DENVER — The Denver Police Department is looking for a suspect after a LGBTQ community center was vandalized early Saturday morning.
Security camera footage from that morning shows someone throwing an object at The Center on Colfax before leaving. The organization operates the largest LGBTQ+ community center in the region.
The windows are now boarded up, with messages like "love is love" and "love is stronger than hate" written across them.
Kim Salvaggio, CEO for The Center on Colfax, said the windows have tempered glass, so they didn't shatter. However, her concern reaches far beyond the broken glass, as the emotional toll on the community weighs heavily.
"This is not something for the history of LGBTQ people that we're unfamiliar with," Salvaggio said. "We know that there are targets sometimes to our persons and to our community spaces and our buildings. We're familiar with this, and we have filed, obviously, a police report, and there is an open investigation into the vandalism and what the intent may have been to our building."
Parasol Patrol, a nonprofit dedicated to shielding kids and families from protesters at LGBTQ+ events, claims at least three other LGBTQ-friendly businesses in the same area were vandalized over the weekend.
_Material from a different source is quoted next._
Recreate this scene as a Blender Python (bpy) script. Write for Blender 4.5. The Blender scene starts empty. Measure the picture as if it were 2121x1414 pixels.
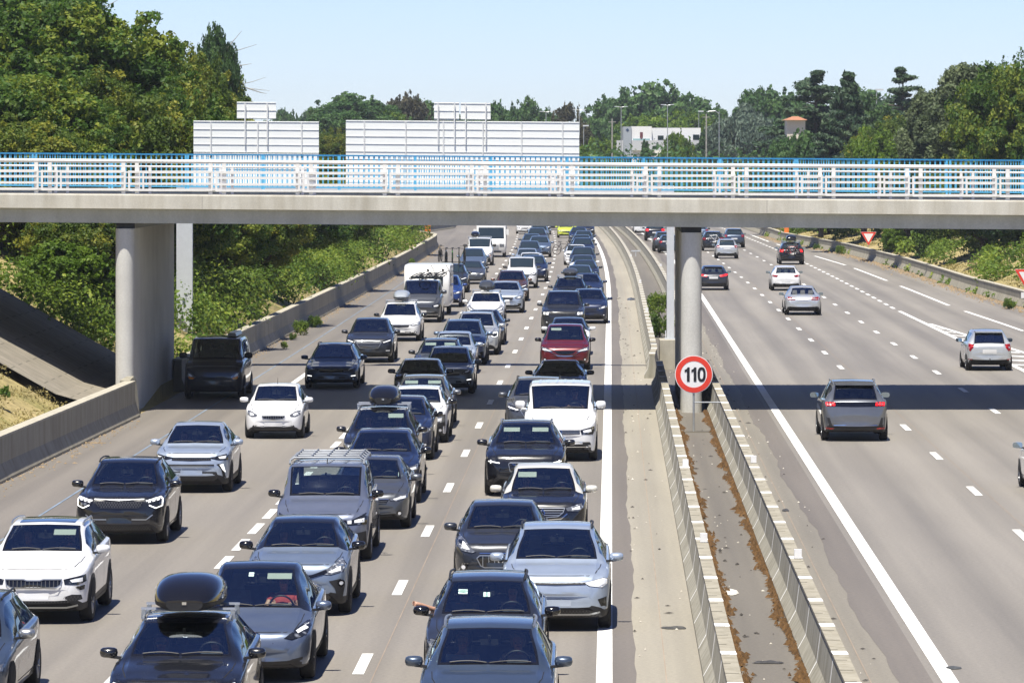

However, the organization declined to share details of the three other alleged attacks, saying the businesses are not "being publicly named for safety reasons."
The organization said it believes the acts of vandalism are "a message to an entire community. The message is meant to silence. Our position is equally clear: Denver cannot and must not normalize this."
Denver police have not said if they believe the other alleged acts of vandalism are connected to Saturday's Center on Colfax attack.